CHRISTOPHER BRADDOCK

Performing Contagious Bodies: Ritual Participation in Contemporary Art

Braddock, Christopher (2013) Performing Contagious Bodies: Ritual Participation in Contemporary Art, London: Palgrave Macmillan.

Chris Braddock’s book explores live/performance art and installation practices through theories of magic ritual. It maps out a study of live art – together with its documentation and object/material traces – and uses the concepts of contagion, animism and ritual participation to open up a range of hotly debated questions about the temporal aspects of live art and their relation to ‘event’ and where ‘liveness’ lives. As such the book explores the intersections of performance studies, art history, anthropology and contemporary visual art practices. Performing Contagious Bodies dedicates full-length chapters to New Zealand artists Alicia Frankovich and Richard Maloy, and to Australian artists Laresa Kosloff and Alex Martinis Roe, together with discussion of a number of widely acknowledged Euro-American artists (Marcel Duchamp, Ann Hamilton, Bruce Nauman, Gabriel Orozco, Felix Gonzalez-Torres and Hannah Wilke).

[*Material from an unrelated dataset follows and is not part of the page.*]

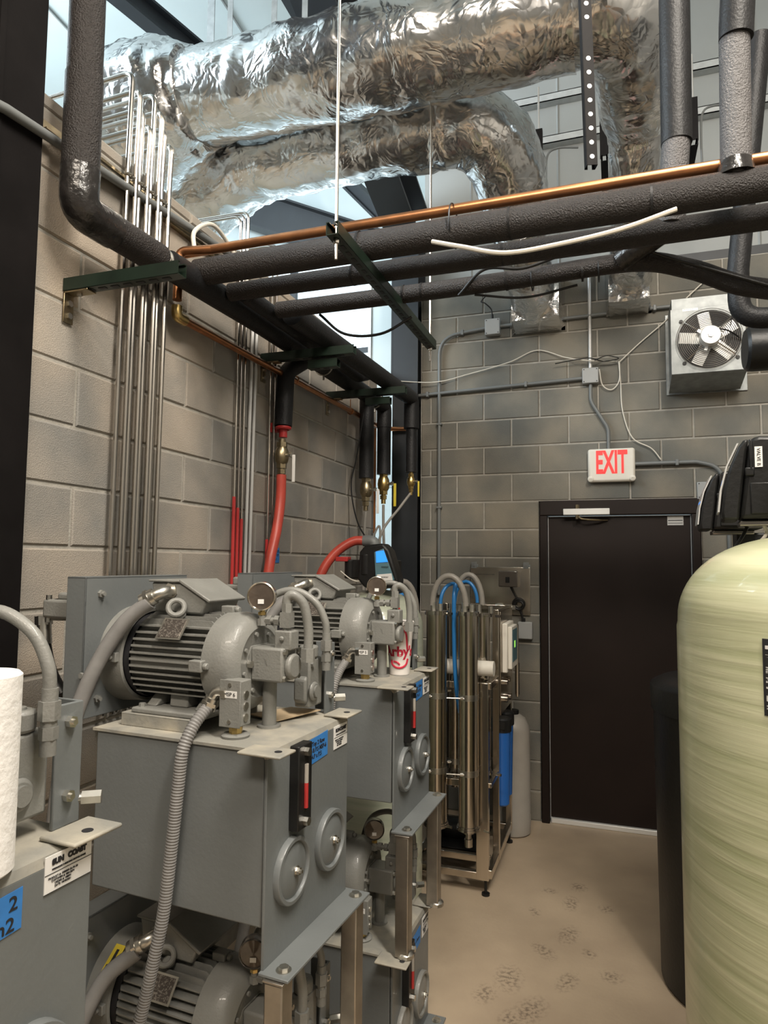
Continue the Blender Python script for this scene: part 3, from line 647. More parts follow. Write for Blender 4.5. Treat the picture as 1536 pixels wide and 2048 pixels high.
    G().box(-.158, -.116, -.1640, -.163, Z(.100), Z(.117)).obj('name_sticker', M_PAPER, sb, smooth=False)
    g = G(); elbow_fitting(g, (-.190, -.150, Z(.112)), (-1, 0, 0), (-.35, -.1, -.93), .0155)
    g.obj('conduit_elbow', M_ZINC, root)
    # sticker with print, blue tape
    return root

UY = [('u1', V(.500, -4.24, 0)), ('u2', V(.565, -3.30, 0)), ('u3', V(.582, -2.43, 0))]
RZ = math.radians(-4)
PR = ((1,0,0), (0,1,0))   # unused default
FACE_X = ((0,1,0), (0,0,1)); FACE_Y = ((1,0,0), (0,0,1))
def sticker(root, Hp, y0, y1, z0, z1):
    h = Hp; s = G().box(.007, .0085, y0, y1, h+z0, h+z1).obj('maker_sticker', M_PAPER, root, smooth=False)
    w_ = y1-y0; hh = z1-z0; zc = h+z1; yc = (y0+y1)/2
    text('SUN', 'sticker_print', M_INK, hh*.20, (.0092, yc-w_*.24, zc-hh*.20), FACE_X, s, bold=.0009, ext=.0003)
    text('COAST', 'sticker_print', M_INK, hh*.20, (.0092, yc+w_*.17, zc-hh*.20), FACE_X, s, bold=.0009, ext=.0003)
    text('HYDRAULIC & ELECTRIC MOTOR STORE', 'sticker_print', M_INK, hh*.06, (.0092, yc, zc-hh*.39), FACE_X, s, width=w_*.72, ext=.0003, bold=.0002)
    text('PRODUCT #: 100000P-20-PR-00\nCUSTOMER #: 4001287V\nORDER #: 108091\nDATE: 10/20/2021', 'sticker_print', M_INK, hh*.085, (.0092, yc-w_*.12, zc-hh*.74), FACE_X, s, ext=.0003, width=w_*.62)
    G().box(.0086, .0092, y0, y1, zc-hh*.50, zc-hh*.485).box(.0086, .0092, y0, y1, h+z0, h+z0+.0006).obj('sticker_rule', M_INK, s, smooth=False)
def tape(root, Hp, y0, y1, z0, z1, lines, sz):
    h = Hp
    t = G().add([(.0078, y0, h+z0), (.0078, y1, h+z0+.008), (.0078, y1, h+z1), (.0078, y0, h+z1-.008), (.0086, y0, h+z0), (.0086, y1, h+z0+.008), (.0086, y1, h+z1), (.0086, y0, h+z1-.008)],
                [(0,3,2,1),(4,5,6,7),(0,1,5,4),(1,2,6,5),(2,3,7,6),(3,0,4,7)]).obj('tape_note', M_BLUETAPE, root, smooth=False)
    text(lines, 'handwriting', M_INK, sz, (.0091, (y0+y1)/2, h+(z0+z1)/2), FACE_X, t, width=(y1-y0)*.85, ext=.0003, bold=.0003)

HU = .494; HL = .44
up2 = make_unit(HU, 'upper grey hydraulic power unit in the middle, its switch box marked MSP 6')
up2.location = UY[1][1]+V(0, 0, .856); up2.rotation_euler.z = RZ
# (copies are made before the individual prints are added)
up1 = copy_tree(up2); up1.location = UY[0][1]+V(0, 0, .856); up1['label'] = 'nearest grey hydraulic power unit, cut off by the left edge, carrying a paper towel roll'
up3 = copy_tree(up2); up3.location = UY[2][1]+V(0, 0, .856); up3.rotation_euler.z = math.radians(-1.5); up3['label'] = 'upper grey hydraulic power unit farthest back, with a paper cup on its deck'
lo2 = make_unit(HL, 'lower grey hydraulic power unit standing on the floor under the middle upper unit', False)
lo2.location = UY[1][1]; lo2.rotation_euler.z = RZ
lo3 = copy_tree(lo2); lo3.location = UY[2][1]; lo3.rotation_euler.z = math.radians(-1.5); lo3['label'] = 'lower grey hydraulic power unit on the floor farthest back, with MSP 7 switch box'
for (u, hh, t) in ((up1, HU, 'MSP 4'), (up2, HU, 'MSP 6'), (up3, HU, 'MSP 5'), (lo2, HL, 'MSP 8'), (lo3, HL, 'MSP 7')):
    text(t, 'switch_name', M_INK, .013, (-.137, -.1645, hh+.1085), FACE_Y, u, width=.032, ext=.0003)
sticker(up1, HU, .122, .210, -.060, -.006); tape(up1, HU, -.05, .085, -.095, -.030, ' 3 Top   2\n24 P  ch2', .028)
sticker(up2, HU, .123, .205, -.080, -.018); tape(up2, HU, -.046, .085, -.088, -.016, '# 3 Top 2 Row\nReset & P.S MSP-6\n24.P x P.S', .016)
sticker(up3, HU, .125, .205, -.085, -.02); tape(up3, HU, -.02, .11, -.095, -.02, '# 5 Top 1 Row\nReset & P.S\n21.P x 5', .016)
sticker(lo3, HL, .125, .205, -.10, -.03); tape(lo3, HL, -.03, .10, -.11, -.04, '# 4 Bot 1 Row', .013)
# the ribbed conduits hanging from the switch boxes
for (u, hh) in ((up2, HU), (up3, HU)):
    conduit([(-.203, -.156, hh+.075), (-.214, -.200, hh+.035), (-.222, -.229, hh-.02), (-.230, -.232, hh-.10), (-.242, -.232, hh-.22), (-.262, -.232, hh-.40), (-.285, -.236, hh-.52), (-.32, -.235, hh-.66), (-.36, -.238, hh-.80)], .0150, .0008).obj('ribbed_conduit', M_CONDUIT, u)
# cardboard scrap
cb = G().add([(-.23, .06, HU+.006), (-.12, .03, HU+.004), (-.06, .17, HU+.012), (-.17, .19, HU+.006), (-.23, .06, HU+.009), (-.12, .03, HU+.007), (-.06, .17, HU+.015), (-.17, .19, HU+.009)], [(0,3,2,1),(4,5,6,7),(0,1,5,4),(1,2,6,5),(2,3,7,6),(3,0,4,7)])
cbo = cb.obj('cardboard_scrap', M_CARD, smooth=False); tag(cbo, 'torn cardboard scrap on the deck under the middle unit\'s gauge fittings', 'cardboard')
cbo.location = up2.location; cbo.rotation_euler.z = RZ

# ------------------------------------------------------------------ stands (square tube legs)
def stand(loc, label, z0, zt=.856, rz=RZ, fy=.200, rear=True):
    s = empty('equipment_stand', label, 'stand', loc, rz, group='square tube stands under the upper units')
    for (x, y) in ((.042, -.202), (.040, fy-.012)):
        G().box(x-.024, x+.024, y-.024, y+.024, z0, zt-.006).obj('leg', M_RAWST, s, bevel=.004)
        G().box(x-.026, x+.027, y-.027, y+.027, zt-.006, zt-.001).obj('cap_plate', M_RAWST, s, bevel=.001)
    for (x, y) in ((-.49, .14),):
        G().box(x-.02, x+.02, y-.02, y+.02, z0, zt+.09).obj('leg', M_RAWST, s, bevel=.004)
    g = G().rbox((.042, 0, zt-.004), (.05, .40, .004)); g.obj('top_strip', M_RAWST, s)
    g = G()
    if z0 > .1:
        for y in (-.202, fy-.012): g.lathe([(0, .030), (.012, .030), (.02, .02)], (.05, y, z0-.001), (0, 0, 1), 10)
        g.obj('weld_foot', M_ZINC, s)
    return s
stand(UY[0][1], 'bare square tube stand carrying the nearest upper hydraulic unit at far left', 0.0, rear=False)
stand(UY[1][1], 'bare square tube stand carrying the middle upper hydraulic unit', .451)
stand(UY[2][1], 'bare square tube stand carrying the farthest upper hydraulic unit', .451, rz=math.radians(-1.5), fy=.185)

# ------------------------------------------------------------------ paper towel roll, cup
pt = empty('paper_towel_roll', 'white embossed paper towel roll standing at the left edge of the picture', 'paper towel', (.474, -4.206, 1.3505))
for ch_ in [c for c in up1.children if c.name.startswith('short_hose')]: D.objects.remove(ch_)
g = G().lathe([(0, .048), (.004, .052), (.273, .052), (.277, .048), (.277, .022), (.002, .022)], (0, 0, 0), (0, 0, 1), 64, False); g.obj('paper_roll', M_TOWEL, pt)
G().lathe([(.0, .0215), (.276, .0215), (.276, .0195), (0, .0195)], (0, 0, 0), (0, 0, 1), 32, False).obj('card_core', M_CARD, pt)
cup = empty('paper_cup', 'white paper drink cup with red lettering on the farthest upper unit', 'cup', (.512, -2.362, 1.3515))
G().lathe([(.004, .030), (.0, .0335), (.006, .0345), (.165, .046), (.170, .048), (.172, .046), (.150, .042), (.149, 0)], (0, 0, 0), (0, 0, 1), 40, False).obj('cup_wall', M_CUP, cup)
G().lathe([(.168, .049), (.176, .0495), (.180, .047), (.181, .040), (.179, .0)], (0, 0, 0), (0, 0, 1), 40, False).obj('cup_lid', M_CUP, cup)
G().cyl((.005, 0, .18), (-.004, 0, .225), .0035, 10).obj('straw', M_REDP, cup)
cup.scale = (1.15, 1.15, 1.15)
cdir = math.atan2(CAM.y+2.362, CAM.x-.512)
def on_cup(a, z, dr=.0008):
    r = .0345+(z-.006)*(.0115/.159)+dr; return V(r*math.cos(cdir+a), r*math.sin(cdir+a), z)
hat = [(-.75, .050), (-.70, .036), (-.3, .026), (.2, .026), (.62, .036), (.78, .055)]
hat2 = [(-.15, .120), (-.30, .135), (-.42, .128), (-.36, .118), (-.15, .148), (.25, .150), (.50, .138), (.62, .10), (.68, .085)]
g = G()
for L_ in (hat, hat2, [(-.55, .046), (-.2, .043), (.0, .036)]):
    g.tube(smoothpath([on_cup(a, z) for a, z in L_], 6), .0036, 6)
g.obj('cup_outline', M_CUPR, cup)
tx = text("Arby's", 'cup_lettering', M_CUPR, .046, (0, 0, 0), ((1,0,0), (0,1,0)), cup, width=.118, ext=.0005, bold=.0016)
for v in tx.data.vertices:
    a = v.co.x/.039; z = .078+v.co.y; p = on_cup(a, z, .0004+v.co.z); v.co = p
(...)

“While Performing Contagious Bodies specifically discusses artworks as material traces of various kinds of performance, I hope it does something larger than this. At its most ambitious it endeavours to portray artworks as profoundly live or spirited, where the sign that ‘represents’ dares to be the thing itself and therefore radically present in its material power. In getting to this point of view, the operations of deconstruction (Derrida in particular) are framed as spectacularly and marvellously ‘savage’ and magical. I propose, in fact, that there never were any savages, or, put another way, we are all savages. Along this journey, the book critiques and re-frames concepts such as ritual participation, animism and contagion.”